You Are What You Pay Attention To

distraction sickness

Illustration by Christian Laborin

Fake news is killing people’s minds! This is what Tim Cook, CEO of Apple, said and he wants to do something about. Unless you’ve been living under a rock, you know that fake news isn’t new.

Facebook, whether they like it or not, is one culprit in helping spread fake news and other nonsense. It makes its money by gaining and maintaining people’s attention, optimizing for it and rarely changing anything that disrupts that routine.

In the short-term, it appears fake news was not a strong catalyst in determining the election results. But, Fake news is a real problem for journalism in the long-term. Still, the fact is most people get their news from Facebook, including fake news, and the election results just enhanced their ubiquity.

Some believe society as a whole is developing a type of distraction sickness, where our variety of devices work as a platform for different types of media that battle for our attention.

As someone who values his time, energy and attention, I’m intrigued by Tim Wu’s Attention Merchants where he talks about new media companies are in the business of manufacturing consent:

Author and Columbia Law School professor Tim Wu has written a sweeping book about this industry. Titled The Attention Merchants, it tells the origin story of our distraction sickness: who engineered it, who benefits, and how it became so pervasive.

These peculiar merchants, on Wu’s formulation, are the harvesters of human attention. They create platforms — newspapers, radio, TV, websites, apps — that attain commercial viability by selling the attention they capture, or the clicks they can get, in exchange for the “free” content they produce.

As the industry has grown and evolved over the years, more and more of our lives have become mediated. We’re always being stalked by advertisers and product peddlers, always being sold something by someone, whether we know it or not. Unless you’ve unplugged from the digital world altogether, you’re a pawn in this scheme.

Attention is currency. He who controls eyeballs gets the most dough. And all the big companies have in many ways become Harvesters of Attention. And while it benefits them, it doesn’t benefit any of us. Unfortunately, we’ve never been in a situation such as this one where we’re being bombarded by texts, notifications, ads and such at all times of the day.

When our attention is scattered everywhere and nowhere it leaves us susceptible to cognitive load, reducing our energy and therefore making us less focused on what matters.

What it means for innovation

There’s a reason most people are not innovators: creativity is hard because you have to act differently to think differently; and attention is a key component of this.

There is no innovation without creativity.

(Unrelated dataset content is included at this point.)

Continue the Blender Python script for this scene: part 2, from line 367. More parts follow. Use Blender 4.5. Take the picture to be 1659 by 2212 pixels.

And there is no creativity without some healthy procrastination to help us stop focusing on the problem; which to me means going for a walk. But for many people procrastination means interacting with social media, TV and other forms of media.

I’m not sure how much junk food is consumed on a daily basis, but the growth and ubiquity of junk food has easily been a driver of obesity and overall laziness. Similarly, consuming media is a lot like eating junk food, you get the feeling of filling your belly without thinking about the long-term health benefits of doing so. Not saying all media is junk, of course, but rarely do we question it’s utility.

This is a problem, because by mindlessly consuming media, especially on Facebook where everything is filtered to fit your worldview, you are suppressing your own curiosity and critical thinking; both critical components of creativity.

People think like they see, hear, read, listen and do. Compared to non-innovators, innovators perceive differently because of what they choose to pay attention to. So, if you get startled by the future, it means you’re not paying attention. And almost everyone isn’t paying attention to the right things. Rather, their attention is everywhere and nowhere; and that’s just from digital media.

Another key component of attention is who you give it to. If all you do is hang out with people who think like you, then that is what you pay attention to. People who have an incentive, or simply are content, to maintain the status quo will not challenge it. So, you’ll be stuck in the same perspective if you hang around people who never question and challenge opinions; mostly these are all your friends and family members. This is the reason Facebook holds so much power: it monetizes confirmation bias.

Unlike imitators who hang around the same types of people and only consume information that confirms what they think, innovators are not wired to network with people steeped in the status quo, they simply talk to them to understand the rules of what they want to change to then break them. Innovators are more interested in networking to accumulate knowledge, exchange ideas, collaborate and experiment.

Remember, you have to change a behavior to get a different result. What and who you choose to pay attention determines your outputs, so you have to break away from your network to innovate.

To be clear, I’m not arguing to be anti-social. Rather, balance it out and be aware of our tendency to seek comfort, and shift to looking for more substance and less superficiality if you want different outcomes.

Technology is ubiquitous, and will only make us dumber if we let it. The question then is: how might we fight distraction sickness?

Bottom line: What captures your attention controls your life. And though voluntary attention is hard, what we decide to focus on is our choice.

Your life experience is what you choose to pay attention to. When you add it all up, your moment-to-moment experience is everything. It is your life, really. – Tim James

I take this quote to heart, and I hope you meditate on it.